Multiple AGN activity

Our team is actively involved in the MAGNA (Multiple AGN Activity) Project.

Supermassive Black Holes (SMBHs, 10^6 -10^9  solar masses) are ubiquitous in ellipticals and in the bulges of disk galaxies, and they are in action to shape their cosmic environment. The close connection between the formation and evolution of galaxies and of their central SMBHs involves a variety of physical phenomena of great relevance in modern astrophysics. The existence of pairs of BHs in galaxies forming during a merger is a relatively recent discovery and represents an important aspect of this feedback between the SMBH and their host galaxy. There is growing evidence that galaxy mergers are the way through which massive BHs can form and evolve. The efficiency of the coalescence of binary SMBHs determines their population. Identifying active pairs and binary BHs in all stages of galaxy merging, and measuring their properties, is central to our understanding of the BH assembly history and demography.
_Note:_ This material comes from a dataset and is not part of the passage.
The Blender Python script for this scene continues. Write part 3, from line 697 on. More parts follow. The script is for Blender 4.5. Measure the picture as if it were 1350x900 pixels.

Over the last decade, several nearby dual and multiple Active Galactic Nuclei (AGNs) on kpc scales have been found serendipitously in local interacting galaxies. Although a significant number of candidates have been pre-selected so far only a few of them have been confirmed unambiguously. Our project is focused on the detection and study of dual and multiple SMBHs. We aim at investigating the physical properties of multiple AGN candidates in  interacting/disturbed systems from both an observational and a theoretical point of view, following a multiwavelength approach. In particular, we led a successful JVLA proposal to obtain sensitive observations at 3.6 and 6cm of a sample of optically classified AGN systems, aimed at confirming their nature and characterizing their putative core-jet structures and radio spectral indices, as well as their environments.